*Data supplied*.
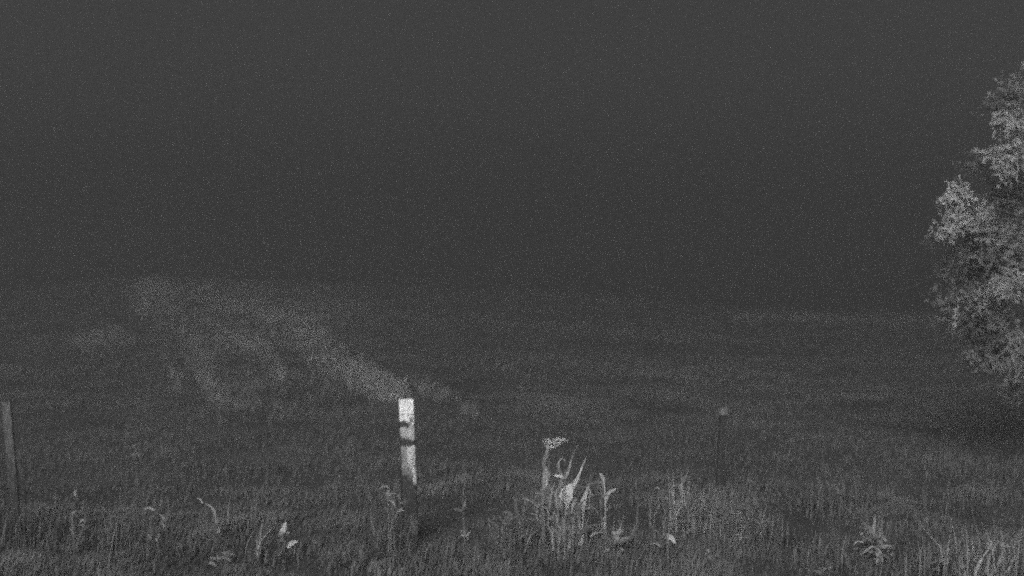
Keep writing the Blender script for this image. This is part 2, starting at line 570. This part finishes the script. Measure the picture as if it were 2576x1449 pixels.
for i in range(26):
    a = random.random() * 2 * math.pi; r = math.sqrt(random.random())
    e = at(1397 + 30 * r * math.cos(a), 1111 - 6 * (1 - r * r) + random.uniform(-4, 4), d + .09 * r * math.sin(a))
    m_ = hub.lerp(e, .5) + Vector((0, 0, -.012))
    add(acc, tube_geo([hub, m_, e], .0014, .0009, 4, 4))
    for q in range(9):
        c = e + Vector((random.gauss(0, .007), random.gauss(0, .007), random.gauss(0, .005)))
        s = random.uniform(.0025, .006)
        o = len(acc[0])
        acc[0].extend([c + Vector((s, 0, 0)), c + Vector((-s * .5, s * .8, 0)), c + Vector((-s * .5, -s * .8, .001)), c + Vector((0, 0, s))])
        acc[1].extend([(o, o + 1, o + 2), (o, o + 1, o + 3), (o + 1, o + 2, o + 3), (o + 2, o, o + 3)])
link('flower_head', new_mesh('flower_head', acc[0], acc[1], M['floret'], False), t)

# broad clump of blades and leaves
d = 10.35
t = thing('dock_clump', at(1432, gy(d, 1432), d), 'upright clump of long pale blades and one broad bright leaf', 'weed clump')
gb = gy(d, 1432)
for pts, w, m, pr, dz in (
    ([(1420, gb), (1410, 1241), (1416, 1210), (1427, 1191), (1434, 1169), (1444, 1138), (1457, 1116)], 9.5, 'mid_leaf', 'blade', .12),
    ([(1425, gb), (1427, 1263), (1434, 1235), (1446, 1216), (1457, 1194), (1466, 1171), (1477, 1146)], 13.5, 'pale_leaf', 'blade', -.1),
    ([(1424, 1268), (1424, 1252), (1430, 1236), (1440, 1216)], 36, 'white_leaf', 'leaf', -.12),
    ([(1418, 1205), (1409, 1198), (1392, 1196)], 8, 'white_leaf', 'leaf', -.05),
    ([(1456, gb), (1466, 1274), (1472, 1248), (1478, 1230), (1482, 1215)], 13, 'pale_leaf', 'blade', -.08),
    ([(1476, 1225), (1484, 1236), (1483, 1255), (1483, 1278)], 6, 'mid_leaf', 'blade', -.1),
    ([(1420, 1205), (1406, 1182), (1405, 1164), (1414, 1152), (1421, 1160), (1420, 1172)], 5, 'mid_leaf', 'blade', -.05),
    ([(1412, 1248), (1408, 1225), (1412, 1205), (1420, 1195)], 8, 'mid_leaf', 'blade', -.1),
    ([(1430, gb), (1452, 1297), (1455, 1280), (1455, 1262)], 12, 'mid_leaf', 'leaf', -.1),
    ([(1428, gb), (1434, 1320), (1445, 1306), (1456, 1300)], 12, 'mid_leaf', 'leaf', -.1),
    ([(1425, gb), (1410, 1320), (1398, 1305), (1380, 1300)], 11, 'mid_leaf', 'leaf', -.1),
    ([(1425, gb), (1412, 1300), (1400, 1282), (1392, 1262)], 12, 'leaf', 'leaf', -.12),
    ([(1428, gb), (1420, 1310), (1422, 1290), (1416, 1272)], 12, 'mid_leaf', 'leaf', -.1),
    ([(1430, gb), (1438, 1330), (1442, 1310), (1438, 1292)], 10, 'pale_leaf', 'leaf', -.1),
    ([(1422, gb), (1400, 1340), (1388, 1330), (1376, 1332)], 10, 'mid_leaf', 'leaf', -.1),
    ([(1430, gb), (1462, 1340), (1480, 1325), (1494, 1328)], 10, 'leaf', 'leaf', -.1),
):
    leafpart(t, pts, d, w, M[m], pr, dz=dz, n=11)
for i in range(60):
    bx = random.gauss(1418, 36); by = random.uniform(1240, 1350)
    l = random.uniform(20, 50); a = (bx - 1415) / 70 + random.gauss(0, .3)
    q = [(bx + random.uniform(-4, 4), min(gb, by + 34)), (bx, by), (bx + l * .5 * math.sin(a), by - l * .5 * math.cos(a)), (bx + l * math.sin(a * 1.5), by - l * math.cos(a * 1.3))]
    leafpart(t, q, d + random.uniform(-.12, .12), random.uniform(3, 6.5), M[random.choice(['leaf', 'mid_leaf', 'mid_leaf'])], random.choice(['leaf', 'blade']), n=8)

# forked curling stalk
d = 10.45
t = thing('curled_stalk', at(1522, gy(d, 1522), d), 'thin forked stalk with a curled tip beside the blade clump', 'stalk')
stempart(t, [(1519, gy(d, 1522) + 4), (1521, 1330), (1524, 1283), (1522, 1255), (1521, 1241), (1520, 1215), (1511, 1193)], d, 2.8, M['pale_leaf'], tip=.6)
leafpart(t, [(1524, 1262), (1528, 1247), (1536, 1236), (1553, 1229)], d, 9, M['pale_leaf'], 'leaf', dz=-.05)
leafpart(t, [(1520, 1218), (1518, 1205), (1513, 1195), (1506, 1190)], d, 9, M['pale_leaf'], 'leaf', dz=-.05)
leafpart(t, [(1521, 1226), (1512, 1214), (1500, 1212), (1487, 1222)], d, 5, M['leaf'], 'leaf', dz=.05)


def small_plant(name, px, d, label, cat, leaves, stem=None, extra=12):
    g = gy(d, px)
    t = thing(name, at(px, g, d), label, cat)
    if stem:
        stempart(t, [(px, g + 3)] + stem, d, 1.8, M['mid_leaf'])
    for pts, w, m, pr in leaves:
        q = [(px + random.uniform(-2, 2), g + 3) if p is None else p for p in pts]
        leafpart(t, q, d, w * .85, M[m], pr, dz=random.uniform(-.12, .08))
    # narrow tangled leaves round the foot and between the main ones
    own = [p for pts, *_ in leaves for p in pts if p is not None]
    for i in range(extra):
        a = random.choice(own)
        x0 = a[0] + random.gauss(0, 3); y0 = max(a[1], min(g, a[1] + random.uniform(0, 30)))
        l = random.uniform(12, 30); an = random.gauss(0, .8)
        leafpart(t, [(x0, y0), (x0 + l * .5 * math.sin(an), y0 - l * .5 * math.cos(an)), (x0 + l * math.sin(an * 1.4), y0 - l * .9 * math.cos(an * 1.4))],
                 d + random.uniform(-.06, .06), random.uniform(3.5, 7), M[random.choice(['leaf', 'leaf', 'mid_leaf'])], random.choice(['leaf', 'blade']), n=6)
    return t


small_plant('broad_leaf_weed', 1712, 11.6, 'forked broad-leaved weed just beside the dark stake', 'weed', [
    ([(1712, 1246), (1714, 1222), (1722, 1204), (1733, 1180)], 11, 'mid_leaf', 'leaf'),
    ([(1716, 1222), (1706, 1222), (1694, 1228), (1683, 1240)], 15, 'mid_leaf', 'leaf'),
    ([(1708, 1226), (1714, 1235), (1722, 1248)], 9, 'leaf', 'leaf'),
    ([None, (1718, 1290), (1708, 1260), (1712, 1232)], 7, 'leaf', 'blade'),
    ([None, (1690, 1300), (1668, 1270), (1656, 1210)], 7, 'leaf', 'blade')], [(1714, 1280), (1712, 1226)])
small_plant('starry_weed', 2205, 9.9, 'star-shaped spiky weed low in the grass on the right', 'weed', [
    ([(2200, 1350), (2198, 1330), (2200, 1312), (2201, 1293)], 9, 'mid_leaf', 'leaf'),
    ([(2200, 1352), (2210, 1340), (2216, 1328), (2222, 1318)], 9, 'mid_leaf', 'leaf'),
    ([(2200, 1352), (2190, 1334), (2180, 1322), (2168, 1312)], 9, 'mid_leaf', 'leaf'),
    ([(2200, 1350), (2188, 1352), (2175, 1358), (2162, 1368)], 8, 'mid_leaf', 'leaf'),
    ([(2200, 1352), (2190, 1345), (2182, 1340), (2172, 1338)], 9, 'mid_leaf', 'leaf'),
    ([(2202, 1352), (2214, 1350), (2226, 1356), (2232, 1364)], 8, 'mid_leaf', 'leaf'),
    ([(2206, 1370), (2220, 1376), (2236, 1372), (2246, 1380)], 9, 'mid_leaf', 'leaf'),
    ([(2206, 1376), (2214, 1392), (2218, 1408), (2218, 1426)], 13, 'mid_leaf', 'leaf'),
    ([(2204, 1376), (2192, 1376), (2180, 1384), (2164, 1396)], 8, 'mid_leaf', 'leaf'),
    ([(2206, 1392), (2226, 1398), (2236, 1406), (2240, 1420)], 8, 'leaf', 'leaf'),
    ([(2205, 1372), (2206, 1390), (2208, 1402), (2204, 1424)], 9, 'mid_leaf', 'leaf')], [(2208, 1392), (2201, 1350)], 46)
t = small_plant('long_grass_tuft', 2462, 9.2, 'tuft of long arching pale blades at the bottom right', 'grass tuft', [
    ([None, (2452, 1449), (2466, 1412), (2482, 1388), (2498, 1360)], 10, 'pale_leaf', 'blade'),
    ([None, (2478, 1440), (2490, 1400), (2508, 1366), (2520, 1352)], 9, 'mid_leaf', 'blade'),
    ([None, (2494, 1450), (2512, 1420), (2520, 1390), (2518, 1362)], 8, 'mid_leaf', 'blade'),
    ([None, (2430, 1450), (2420, 1410), (2424, 1380)], 7, 'mid_leaf', 'blade'),
    ([None, (2412, 1440), (2400, 1420), (2404, 1390)], 8, 'leaf', 'blade'),
    ([None, (2450, 1430), (2446, 1400), (2436, 1368)], 7, 'leaf', 'blade'),
    ([None, (2530, 1440), (2548, 1410), (2560, 1380)], 7, 'mid_leaf', 'blade'),
    ([None, (2476, 1420), (2470, 1390), (2476, 1356)], 6, 'leaf', 'blade')])
small_plant('leafy_sprig', 2362, 9.6, 'small leafy sprig between the starry weed and the long tuft', 'weed', [
    ([(2362, 1400), (2366, 1392), (2374, 1384), (2378, 1372)], 9, 'mid_leaf', 'leaf'),
    ([(2362, 1412), (2356, 1410), (2350, 1414), (2342, 1420)], 9, 'mid_leaf', 'leaf'),
    ([(2362, 1396), (2358, 1384), (2360, 1370)], 6, 'leaf', 'leaf')], [(2362, 1395)])
small_plant('pale_leaf_weed', 716, 10.1, 'low weed with an upright bright leaf at the left of the foreground', 'weed', [
    ([(712, 1352), (711, 1340), (715, 1326), (720, 1312)], 17, 'pale_leaf', 'leaf'),
    ([(722, 1380), (730, 1370), (738, 1364), (750, 1362)], 14, 'pale_leaf', 'leaf'),
    ([(726, 1390), (736, 1384), (744, 1390)], 8, 'leaf', 'leaf')], [(716, 1375), (712, 1350)])
small_plant('narrow_blade', 650, 10.1, 'single narrow upright blade left of the low bright-leaved weed', 'grass blade', [
    ([None, (650, 1385), (648, 1360), (654, 1332)], 9, 'mid_leaf', 'blade'),
    ([None, (654, 1385), (652, 1372), (646, 1352)], 6, 'leaf', 'blade')])
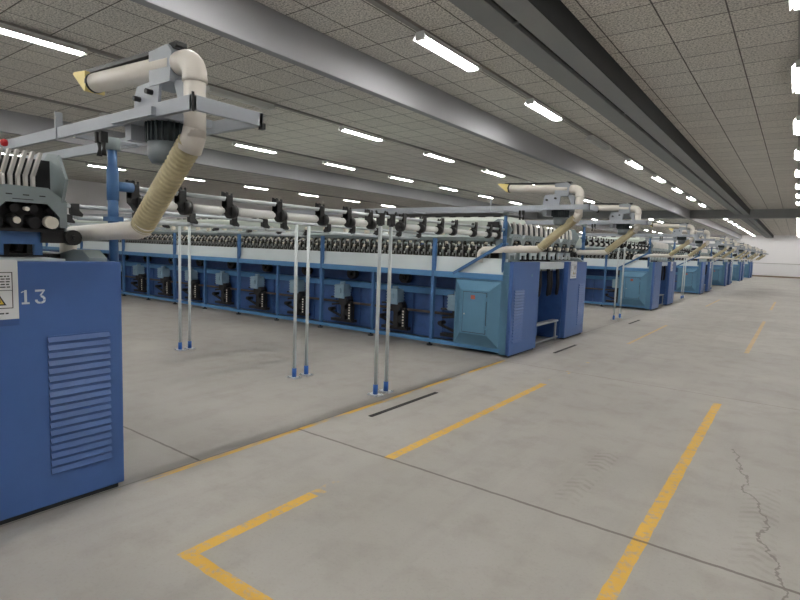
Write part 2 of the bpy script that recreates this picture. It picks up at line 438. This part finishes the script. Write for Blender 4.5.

*What you are asked to do*.
The required output is the exact run of lines from the start of the records through the line containing "M['floret'], False), t)", both ends included, with no pictures.

*Response to the exercise*.
Keep writing the Blender script for this image. This is part 2, starting at line 570. This part finishes the script. Measure the picture as if it were 2576x1449 pixels.
for i in range(26):
    a = random.random() * 2 * math.pi; r = math.sqrt(random.random())
    e = at(1397 + 30 * r * math.cos(a), 1111 - 6 * (1 - r * r) + random.uniform(-4, 4), d + .09 * r * math.sin(a))
    m_ = hub.lerp(e, .5) + Vector((0, 0, -.012))
    add(acc, tube_geo([hub, m_, e], .0014, .0009, 4, 4))
    for q in range(9):
        c = e + Vector((random.gauss(0, .007), random.gauss(0, .007), random.gauss(0, .005)))
        s = random.uniform(.0025, .006)
        o = len(acc[0])
        acc[0].extend([c + Vector((s, 0, 0)), c + Vector((-s * .5, s * .8, 0)), c + Vector((-s * .5, -s * .8, .001)), c + Vector((0, 0, s))])
        acc[1].extend([(o, o + 1, o + 2), (o, o + 1, o + 3), (o + 1, o + 2, o + 3), (o + 2, o, o + 3)])
link('flower_head', new_mesh('flower_head', acc[0], acc[1], M['floret'], False), t)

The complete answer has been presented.